Starting at the first line of the listing below, repeat each line up to and including the one containing "COL = scene.collection". Leave out pictures.

%%

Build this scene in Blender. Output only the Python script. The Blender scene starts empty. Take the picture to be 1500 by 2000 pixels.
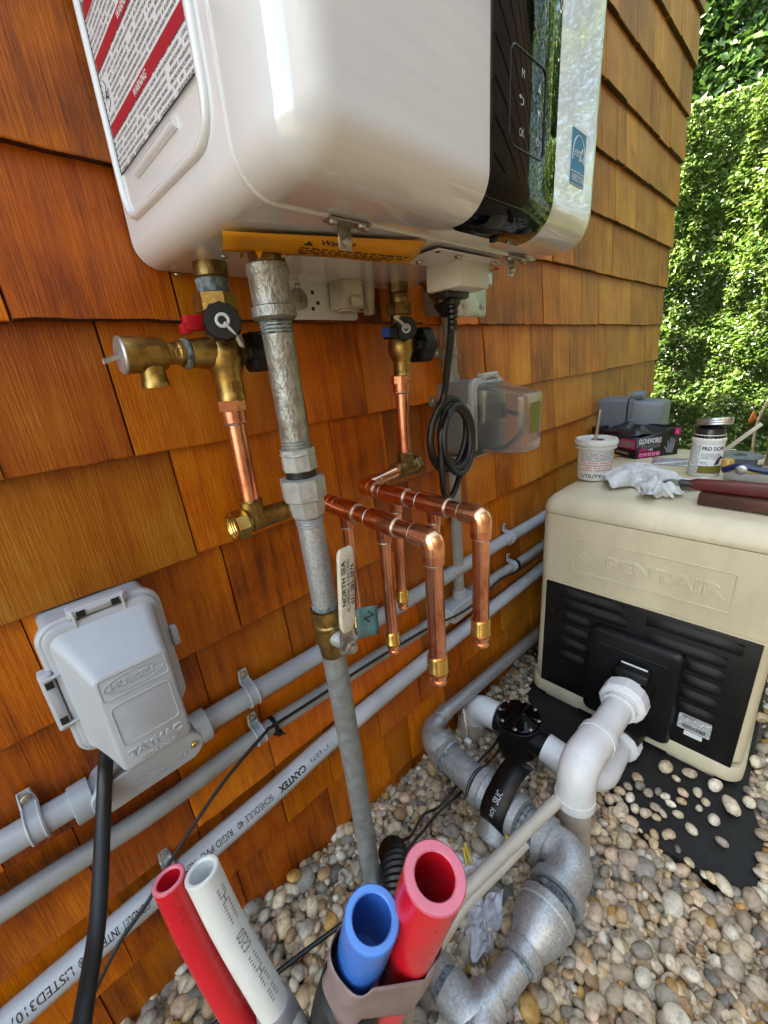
import bpy, bmesh, math, random
import numpy as np
from mathutils import Vector, Matrix
random.seed(7)
rng = np.random.default_rng(11)
scene = bpy.context.scene
COL = scene.collection

# ------------------------------------------------------------------ camera, sky, sun, exposure
cam_data = bpy.data.cameras.new('camera')
cam = bpy.data.objects.new('camera', cam_data)
COL.objects.link(cam)
scene.camera = cam
cam_data.sensor_fit = 'VERTICAL'
cam_data.sensor_height = 36.0
cam_data.lens = 36.0 * 807.69 / 2000.0
cam_data.clip_start = 0.02
cam_data.clip_end = 300.0
yaw, pit, rol = math.radians(43.241), math.radians(19.608), math.radians(-4.756)
fw = Vector((math.sin(yaw) * math.cos(pit), math.cos(yaw) * math.cos(pit), -math.sin(pit)))
rt = fw.cross(Vector((0, 0, 1))).normalized()
up = rt.cross(fw)
r2 = rt * math.cos(rol) + up * math.sin(rol)
u2 = -rt * math.sin(rol) + up * math.cos(rol)
cam.matrix_world = Matrix(((r2.x, u2.x, -fw.x, 0.0), (r2.y, u2.y, -fw.y, -0.575),
                           (r2.z, u2.z, -fw.z, 0.96), (0, 0, 0, 1)))

SUN_DIR = Vector((-0.42, 0.50, 0.80)).normalized()      # towards the sun
world = bpy.data.worlds.new('World')
scene.world = world
world.use_nodes = True
wn = world.node_tree
sky = wn.nodes.new('ShaderNodeTexSky')
sky.sky_type = 'NISHITA'
sky.sun_disc = False
sky.dust_density = 2.5
sky.air_density = 1.0
sky.sun_elevation = math.asin(SUN_DIR.z)
sky.sun_rotation = math.atan2(SUN_DIR.x, SUN_DIR.y)
bgn = wn.nodes['Background']
wn.links.new(sky.outputs[0], bgn.inputs[0])
bgn.inputs[1].default_value = 0.15
sun_data = bpy.data.lights.new('sun', 'SUN')
sun_data.energy = 5.0
sun_data.angle = math.radians(0.5)
sun_data.color = (1.0, 0.95, 0.86)
sun = bpy.data.objects.new('sun', sun_data)
COL.objects.link(sun)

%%

> [ANSWER TO THE EXERCISE]
Build this scene in Blender. Output only the Python script. The Blender scene starts empty. Take the picture to be 1500 by 2000 pixels.
import bpy, bmesh, math, random
import numpy as np
from mathutils import Vector, Matrix
random.seed(7)
rng = np.random.default_rng(11)
scene = bpy.context.scene
COL = scene.collection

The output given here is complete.